GNC reportedly to file suit over banned Super Bowl ad

GNC reportedly is considering filing suit over the NFL's rejection of the company's Super Bowl ad. While the rejection has been called hypocritical, a sports consultant said he wasn't surprised. 

“I think it’s fundamentally hypocritical,” Dan Fabricant, PhD, CEO and executive director of the Natural Products Association, told NutraIngredients-USA. “The NFL has something like 3,500 athletes and I think probably most of them take supplements.”

Fabricant said that it seemed a stretch to single out GNC while at the same time taking ads from some other potentially questionable marketers. If the NFL is concerned about a few of the products that GNC sells, how can it at the same time put its stamp of approval on alcohol consumption?

“The NFL takes ads from beer companies.  They take ads from Amazon, and Amazon sells supplements of all kinds,” he said.

Two substances on banned list

According to USA Today, which first broke the story, a memo from the NFL and the players union listed GNC is listed as a “prohibited company”. The article said the memo warned players not to endorse or have a business relationship with GNC because it has been “associated with the production, manufacture or distribution of NFL banned substances”.

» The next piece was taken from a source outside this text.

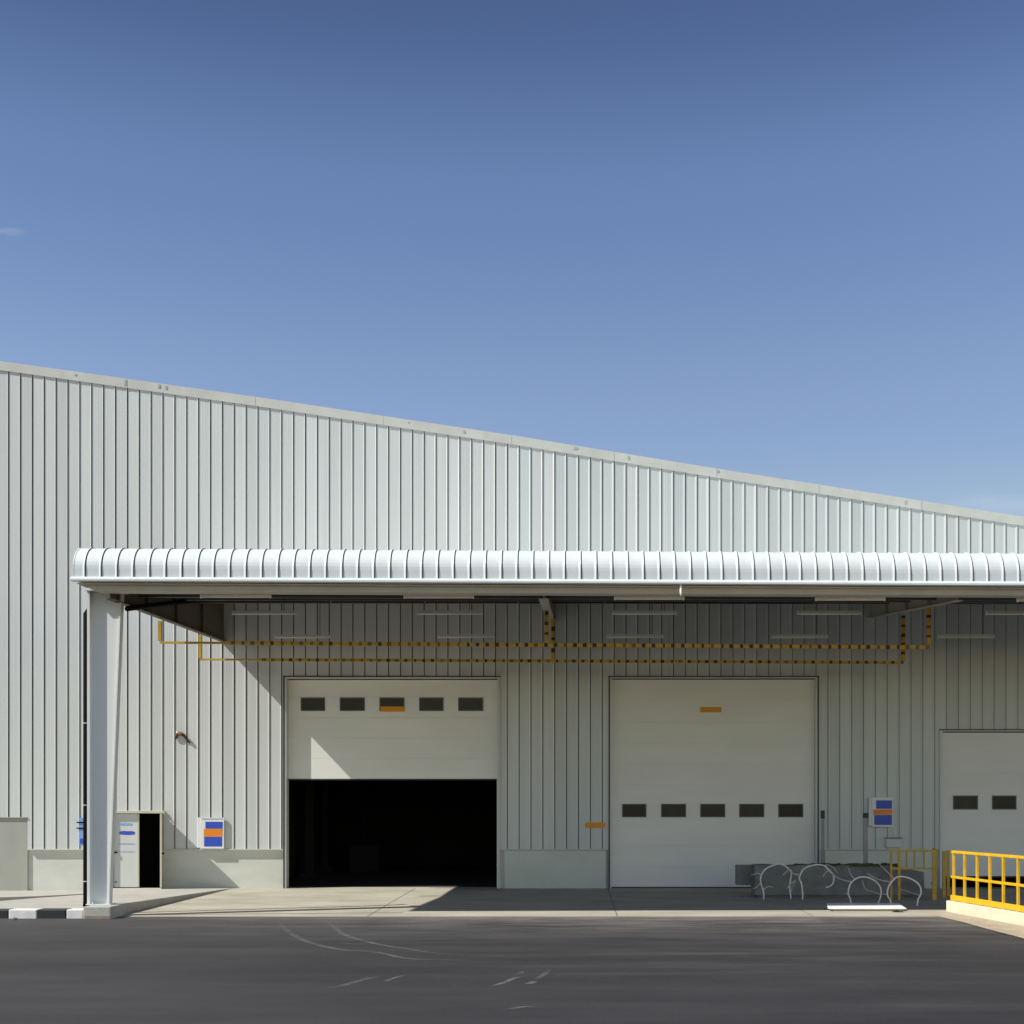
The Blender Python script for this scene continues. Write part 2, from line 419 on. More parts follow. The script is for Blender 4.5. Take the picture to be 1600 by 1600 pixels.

GNC marketing director Jeff Hennion told the newspaper that the company does sell products that contain two substances banned by the NFL — DHEA, an anabolic agent, and the stimulant synephrine.  The NFL has a list of more than 100 banned substances.  Hennion said 3% of the products sold by the store contain the banned substances.

"We had no discussion with the NFL, or anybody,” Hennion was quoted as saying, “which is unfair because if we’d had those discussions, we could have put into place a plan to take those two ingredients to zero.”

According to a report in the industry publication Advertising Age, GNC has sent a letter of intent to Fox Broadcasting Inc. announcing its plan to pursue legal action over the rejection. According to the publication, GNC claimed that Fox approved the ad more than once and did not inform GNC that the NFL had to approve it also, nor that the league had a specific policy on advertising.

GNC did not respond to a request for comment in time for the posting of this article. For its part, the company is not backing away from the ad.  The spot, titled "Courage to change", is featured prominently on the company's website.

Is it just about liability?

Fabricant said the rejection of the ad seemed more calculated on future liability than on a judgement of GNC’s business ethics per se. Blaming supplements for failed drug tests seems to have become the excuse du jour for athletes.  Earlier this season Chicago Bears receiver Alston Jeffery blamed a supplement for his failed test that cost him a four-game suspension for the use of a performance enhancing drug (PED).  Jeffery alleged the failed test came from taking a “recommended supplement” to combat inflammation that contained a substance “banned by the NFL”. 

“If an athlete tests positive and fails a drug test an attorney out there could make the case that the NFL had in fact approved that because they took the ad from GNC,” Fabricant said.

“When you look at the issues of the use of pain killers among players and the issues surrounding the concussion lawsuits, can you then say this is an indication that the NFL somehow cares about public health? Come on,” Fabricant said.

Consultant: Process unusual, but rejection of ad makes sense

Chicago-based sports business consultant Marc Ganis said the way that the ad was rejected was unusual. But he said it’s not beyond the pale for the league to turn down advertisers.

“It’s not frequent for it to happen at this stage because the NFL and the networks deal with that before the finished ad gets to them,” he said.

Ganis said that the league’s views on what is and isn’t acceptable does change over time as the views in the wider society change. After all, the league is currently in the process of moving a team to Las Vegas, the epicenter of sports gambling. It’s a development that would have been inconceivable a generation ago.

“We all know that as time moves forward what’s not acceptable today might be acceptable 150 years from now,” he said.

Ganis said that the issue of PEDs is a thorny one for the league, as it has been for most sports certifying bodies around the world. NFL commissioner Roger Goodell’s consistency and integrity in dealing with a number of issues (the concussion question among them) has been roundly criticized by mainstream media sports commentators, but Ganis said that he doesn’t think the banning of the GNC ad should count as another black mark on that ledger.

“There are some who will say this is hypocritical. The NFL takes ads for Viagra. They take ads for beer. But supplements are what GNC does;  for Amazon they are just a few of the millions of products they have. The distinction here is that some of the supplements at GNC are on the prohibited list for players and that is a very big distinction,” Ganis said.

Ganis also said that Super Bowl ads are a different animal from advertising that might appear in the course of the season. The league might not be able to as tightly control ads on all of the many affiliate stations that broadcast games in local markets. But the Super Bowl is the flagship product, he said.

“They are more sensitive than they might be at other times, because the audience is so large,” he said.